[SHORT PROBLEM] Return, exactly as written, every line from the first line of the data below through the line that contains "the hanging sign')[i],'corbel')".

[RAW DATA]
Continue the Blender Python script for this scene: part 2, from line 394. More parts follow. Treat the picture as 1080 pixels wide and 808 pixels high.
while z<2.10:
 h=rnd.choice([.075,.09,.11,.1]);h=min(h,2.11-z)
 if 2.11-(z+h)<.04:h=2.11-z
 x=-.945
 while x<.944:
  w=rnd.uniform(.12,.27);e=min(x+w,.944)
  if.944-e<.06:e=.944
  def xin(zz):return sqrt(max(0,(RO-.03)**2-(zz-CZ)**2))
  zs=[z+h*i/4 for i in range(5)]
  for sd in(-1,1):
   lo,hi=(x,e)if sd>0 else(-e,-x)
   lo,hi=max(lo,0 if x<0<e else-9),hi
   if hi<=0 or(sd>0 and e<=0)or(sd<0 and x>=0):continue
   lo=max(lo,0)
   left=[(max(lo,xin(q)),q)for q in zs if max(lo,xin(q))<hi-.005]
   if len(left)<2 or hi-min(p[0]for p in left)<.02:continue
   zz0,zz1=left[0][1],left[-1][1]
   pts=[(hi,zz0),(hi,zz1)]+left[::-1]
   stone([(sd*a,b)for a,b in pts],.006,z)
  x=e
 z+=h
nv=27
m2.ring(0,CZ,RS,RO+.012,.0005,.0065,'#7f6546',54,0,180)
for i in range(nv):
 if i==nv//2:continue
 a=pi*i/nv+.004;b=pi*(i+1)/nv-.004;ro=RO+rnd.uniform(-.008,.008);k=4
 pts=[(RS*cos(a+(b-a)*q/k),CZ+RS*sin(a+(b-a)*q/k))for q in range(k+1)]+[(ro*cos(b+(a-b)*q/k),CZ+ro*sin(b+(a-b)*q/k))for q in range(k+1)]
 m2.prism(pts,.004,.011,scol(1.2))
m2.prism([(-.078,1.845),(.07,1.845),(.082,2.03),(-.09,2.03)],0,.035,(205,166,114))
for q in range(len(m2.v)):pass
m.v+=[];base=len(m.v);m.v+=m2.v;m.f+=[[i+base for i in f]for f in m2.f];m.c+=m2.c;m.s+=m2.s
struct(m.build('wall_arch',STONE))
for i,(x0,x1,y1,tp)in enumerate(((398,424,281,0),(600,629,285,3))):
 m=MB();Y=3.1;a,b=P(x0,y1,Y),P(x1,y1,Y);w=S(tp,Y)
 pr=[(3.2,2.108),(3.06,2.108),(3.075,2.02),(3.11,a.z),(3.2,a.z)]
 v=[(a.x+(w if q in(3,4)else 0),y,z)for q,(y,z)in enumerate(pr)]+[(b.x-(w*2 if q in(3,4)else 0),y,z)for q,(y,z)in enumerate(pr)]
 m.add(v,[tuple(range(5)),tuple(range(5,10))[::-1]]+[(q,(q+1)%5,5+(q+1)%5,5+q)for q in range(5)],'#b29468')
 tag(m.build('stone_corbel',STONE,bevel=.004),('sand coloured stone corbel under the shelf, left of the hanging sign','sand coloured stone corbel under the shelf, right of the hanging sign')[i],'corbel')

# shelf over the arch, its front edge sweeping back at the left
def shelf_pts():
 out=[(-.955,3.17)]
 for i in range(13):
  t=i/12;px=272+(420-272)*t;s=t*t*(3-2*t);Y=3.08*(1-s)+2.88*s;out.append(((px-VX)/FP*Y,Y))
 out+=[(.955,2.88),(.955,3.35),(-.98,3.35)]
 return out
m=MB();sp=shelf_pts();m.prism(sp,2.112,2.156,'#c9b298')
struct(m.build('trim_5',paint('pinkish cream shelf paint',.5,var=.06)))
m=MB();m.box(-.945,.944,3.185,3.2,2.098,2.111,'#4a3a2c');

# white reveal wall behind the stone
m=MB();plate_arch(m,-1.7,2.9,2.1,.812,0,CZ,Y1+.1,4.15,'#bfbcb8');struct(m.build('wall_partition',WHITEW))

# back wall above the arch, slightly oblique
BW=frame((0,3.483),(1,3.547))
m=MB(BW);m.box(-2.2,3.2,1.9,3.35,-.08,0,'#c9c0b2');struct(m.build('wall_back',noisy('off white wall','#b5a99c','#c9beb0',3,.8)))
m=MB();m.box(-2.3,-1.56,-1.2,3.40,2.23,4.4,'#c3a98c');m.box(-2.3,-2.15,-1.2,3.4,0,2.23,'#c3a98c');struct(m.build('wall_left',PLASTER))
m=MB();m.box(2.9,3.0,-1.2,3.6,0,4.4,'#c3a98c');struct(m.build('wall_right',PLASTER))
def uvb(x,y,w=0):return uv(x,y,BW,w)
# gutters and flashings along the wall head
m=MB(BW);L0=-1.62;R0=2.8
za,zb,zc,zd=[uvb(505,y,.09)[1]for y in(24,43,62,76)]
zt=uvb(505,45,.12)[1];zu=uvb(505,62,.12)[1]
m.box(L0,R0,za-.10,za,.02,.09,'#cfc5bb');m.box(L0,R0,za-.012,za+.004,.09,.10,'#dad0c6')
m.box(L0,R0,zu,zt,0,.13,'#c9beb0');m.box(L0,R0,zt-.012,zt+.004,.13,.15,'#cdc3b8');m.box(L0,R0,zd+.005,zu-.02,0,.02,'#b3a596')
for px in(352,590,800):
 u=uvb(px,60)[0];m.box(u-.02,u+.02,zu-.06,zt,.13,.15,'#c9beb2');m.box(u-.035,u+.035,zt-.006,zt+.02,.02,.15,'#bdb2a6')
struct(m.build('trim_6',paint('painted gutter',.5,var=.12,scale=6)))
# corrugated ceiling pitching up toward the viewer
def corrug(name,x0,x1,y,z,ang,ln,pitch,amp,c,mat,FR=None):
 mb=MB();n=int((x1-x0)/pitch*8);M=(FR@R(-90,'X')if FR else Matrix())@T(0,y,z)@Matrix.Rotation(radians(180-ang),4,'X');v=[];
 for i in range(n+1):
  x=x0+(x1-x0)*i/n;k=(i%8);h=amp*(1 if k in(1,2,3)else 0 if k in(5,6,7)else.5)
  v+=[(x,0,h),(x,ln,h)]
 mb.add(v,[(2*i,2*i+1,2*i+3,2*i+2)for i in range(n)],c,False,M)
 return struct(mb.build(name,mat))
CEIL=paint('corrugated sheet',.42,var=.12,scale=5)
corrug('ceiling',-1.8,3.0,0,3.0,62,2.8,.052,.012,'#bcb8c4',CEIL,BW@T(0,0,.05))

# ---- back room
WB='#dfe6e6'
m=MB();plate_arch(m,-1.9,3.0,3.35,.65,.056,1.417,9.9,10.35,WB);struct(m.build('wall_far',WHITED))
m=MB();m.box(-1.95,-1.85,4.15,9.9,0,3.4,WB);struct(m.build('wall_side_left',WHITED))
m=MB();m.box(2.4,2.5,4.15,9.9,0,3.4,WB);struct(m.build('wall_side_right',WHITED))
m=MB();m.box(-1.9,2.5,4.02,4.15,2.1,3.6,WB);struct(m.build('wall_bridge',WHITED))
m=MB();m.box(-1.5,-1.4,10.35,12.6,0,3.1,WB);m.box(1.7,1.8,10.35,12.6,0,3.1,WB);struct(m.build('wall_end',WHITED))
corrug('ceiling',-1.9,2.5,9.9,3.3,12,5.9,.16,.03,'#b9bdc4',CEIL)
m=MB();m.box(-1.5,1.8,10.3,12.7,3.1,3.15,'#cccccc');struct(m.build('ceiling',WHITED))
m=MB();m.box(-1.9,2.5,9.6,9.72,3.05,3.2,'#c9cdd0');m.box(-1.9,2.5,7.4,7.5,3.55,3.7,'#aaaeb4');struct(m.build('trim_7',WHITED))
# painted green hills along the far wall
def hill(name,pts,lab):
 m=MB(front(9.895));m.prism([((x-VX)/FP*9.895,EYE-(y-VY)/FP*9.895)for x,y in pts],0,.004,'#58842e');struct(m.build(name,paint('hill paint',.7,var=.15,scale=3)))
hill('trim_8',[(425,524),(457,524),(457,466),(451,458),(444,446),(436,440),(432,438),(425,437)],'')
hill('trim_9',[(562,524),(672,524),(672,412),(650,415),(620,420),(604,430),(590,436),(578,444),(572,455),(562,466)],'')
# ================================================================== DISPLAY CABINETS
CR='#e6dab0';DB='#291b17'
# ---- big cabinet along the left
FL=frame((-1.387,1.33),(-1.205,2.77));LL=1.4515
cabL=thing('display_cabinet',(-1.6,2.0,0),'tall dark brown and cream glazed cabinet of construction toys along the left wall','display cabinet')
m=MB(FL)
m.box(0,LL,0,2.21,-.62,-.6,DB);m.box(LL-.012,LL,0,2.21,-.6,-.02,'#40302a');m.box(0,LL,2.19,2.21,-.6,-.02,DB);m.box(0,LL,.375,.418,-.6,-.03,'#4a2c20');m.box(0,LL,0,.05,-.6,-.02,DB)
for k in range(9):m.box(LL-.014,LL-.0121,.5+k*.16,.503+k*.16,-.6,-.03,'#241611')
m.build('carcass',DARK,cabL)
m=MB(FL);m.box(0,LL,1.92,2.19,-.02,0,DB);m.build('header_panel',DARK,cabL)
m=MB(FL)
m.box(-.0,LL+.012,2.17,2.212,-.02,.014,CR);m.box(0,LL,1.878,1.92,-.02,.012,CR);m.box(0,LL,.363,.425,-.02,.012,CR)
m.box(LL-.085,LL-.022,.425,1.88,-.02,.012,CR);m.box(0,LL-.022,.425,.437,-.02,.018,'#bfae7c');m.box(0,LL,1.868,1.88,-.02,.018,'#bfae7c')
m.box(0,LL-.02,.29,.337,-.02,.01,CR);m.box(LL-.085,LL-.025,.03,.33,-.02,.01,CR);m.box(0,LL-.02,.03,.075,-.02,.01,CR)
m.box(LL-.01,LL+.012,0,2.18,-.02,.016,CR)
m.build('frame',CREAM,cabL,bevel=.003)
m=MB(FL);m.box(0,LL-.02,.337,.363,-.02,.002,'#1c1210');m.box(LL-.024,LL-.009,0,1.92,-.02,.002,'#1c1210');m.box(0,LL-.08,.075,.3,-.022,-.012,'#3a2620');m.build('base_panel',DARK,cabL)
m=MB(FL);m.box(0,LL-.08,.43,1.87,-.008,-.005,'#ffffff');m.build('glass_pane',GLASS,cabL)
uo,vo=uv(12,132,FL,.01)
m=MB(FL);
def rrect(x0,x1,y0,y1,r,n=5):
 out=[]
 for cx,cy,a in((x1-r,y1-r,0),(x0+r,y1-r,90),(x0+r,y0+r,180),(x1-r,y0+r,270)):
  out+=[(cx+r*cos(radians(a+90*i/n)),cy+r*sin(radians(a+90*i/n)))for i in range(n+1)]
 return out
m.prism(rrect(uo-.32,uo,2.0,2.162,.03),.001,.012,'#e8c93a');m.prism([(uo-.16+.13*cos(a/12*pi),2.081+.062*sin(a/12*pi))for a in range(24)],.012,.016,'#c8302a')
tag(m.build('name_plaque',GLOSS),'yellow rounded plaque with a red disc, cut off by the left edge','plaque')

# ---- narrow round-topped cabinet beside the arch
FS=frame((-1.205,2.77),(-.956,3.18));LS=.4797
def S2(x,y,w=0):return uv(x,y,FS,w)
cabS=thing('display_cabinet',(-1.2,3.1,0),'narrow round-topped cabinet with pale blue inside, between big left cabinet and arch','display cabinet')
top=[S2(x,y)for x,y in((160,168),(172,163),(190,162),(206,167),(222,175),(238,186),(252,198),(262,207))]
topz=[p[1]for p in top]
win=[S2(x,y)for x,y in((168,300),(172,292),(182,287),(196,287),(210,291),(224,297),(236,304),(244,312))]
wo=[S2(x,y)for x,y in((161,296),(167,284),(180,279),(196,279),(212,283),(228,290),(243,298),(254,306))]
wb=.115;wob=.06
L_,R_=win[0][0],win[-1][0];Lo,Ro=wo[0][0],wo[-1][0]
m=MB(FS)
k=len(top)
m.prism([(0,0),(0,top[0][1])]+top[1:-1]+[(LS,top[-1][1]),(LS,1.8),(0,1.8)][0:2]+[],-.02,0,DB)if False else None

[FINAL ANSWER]
Continue the Blender Python script for this scene: part 2, from line 394. More parts follow. Treat the picture as 1080 pixels wide and 808 pixels high.
while z<2.10:
 h=rnd.choice([.075,.09,.11,.1]);h=min(h,2.11-z)
 if 2.11-(z+h)<.04:h=2.11-z
 x=-.945
 while x<.944:
  w=rnd.uniform(.12,.27);e=min(x+w,.944)
  if.944-e<.06:e=.944
  def xin(zz):return sqrt(max(0,(RO-.03)**2-(zz-CZ)**2))
  zs=[z+h*i/4 for i in range(5)]
  for sd in(-1,1):
   lo,hi=(x,e)if sd>0 else(-e,-x)
   lo,hi=max(lo,0 if x<0<e else-9),hi
   if hi<=0 or(sd>0 and e<=0)or(sd<0 and x>=0):continue
   lo=max(lo,0)
   left=[(max(lo,xin(q)),q)for q in zs if max(lo,xin(q))<hi-.005]
   if len(left)<2 or hi-min(p[0]for p in left)<.02:continue
   zz0,zz1=left[0][1],left[-1][1]
   pts=[(hi,zz0),(hi,zz1)]+left[::-1]
   stone([(sd*a,b)for a,b in pts],.006,z)
  x=e
 z+=h
nv=27
m2.ring(0,CZ,RS,RO+.012,.0005,.0065,'#7f6546',54,0,180)
for i in range(nv):
 if i==nv//2:continue
 a=pi*i/nv+.004;b=pi*(i+1)/nv-.004;ro=RO+rnd.uniform(-.008,.008);k=4
 pts=[(RS*cos(a+(b-a)*q/k),CZ+RS*sin(a+(b-a)*q/k))for q in range(k+1)]+[(ro*cos(b+(a-b)*q/k),CZ+ro*sin(b+(a-b)*q/k))for q in range(k+1)]
 m2.prism(pts,.004,.011,scol(1.2))
m2.prism([(-.078,1.845),(.07,1.845),(.082,2.03),(-.09,2.03)],0,.035,(205,166,114))
for q in range(len(m2.v)):pass
m.v+=[];base=len(m.v);m.v+=m2.v;m.f+=[[i+base for i in f]for f in m2.f];m.c+=m2.c;m.s+=m2.s
struct(m.build('wall_arch',STONE))
for i,(x0,x1,y1,tp)in enumerate(((398,424,281,0),(600,629,285,3))):
 m=MB();Y=3.1;a,b=P(x0,y1,Y),P(x1,y1,Y);w=S(tp,Y)
 pr=[(3.2,2.108),(3.06,2.108),(3.075,2.02),(3.11,a.z),(3.2,a.z)]
 v=[(a.x+(w if q in(3,4)else 0),y,z)for q,(y,z)in enumerate(pr)]+[(b.x-(w*2 if q in(3,4)else 0),y,z)for q,(y,z)in enumerate(pr)]
 m.add(v,[tuple(range(5)),tuple(range(5,10))[::-1]]+[(q,(q+1)%5,5+(q+1)%5,5+q)for q in range(5)],'#b29468')
 tag(m.build('stone_corbel',STONE,bevel=.004),('sand coloured stone corbel under the shelf, left of the hanging sign','sand coloured stone corbel under the shelf, right of the hanging sign')[i],'corbel')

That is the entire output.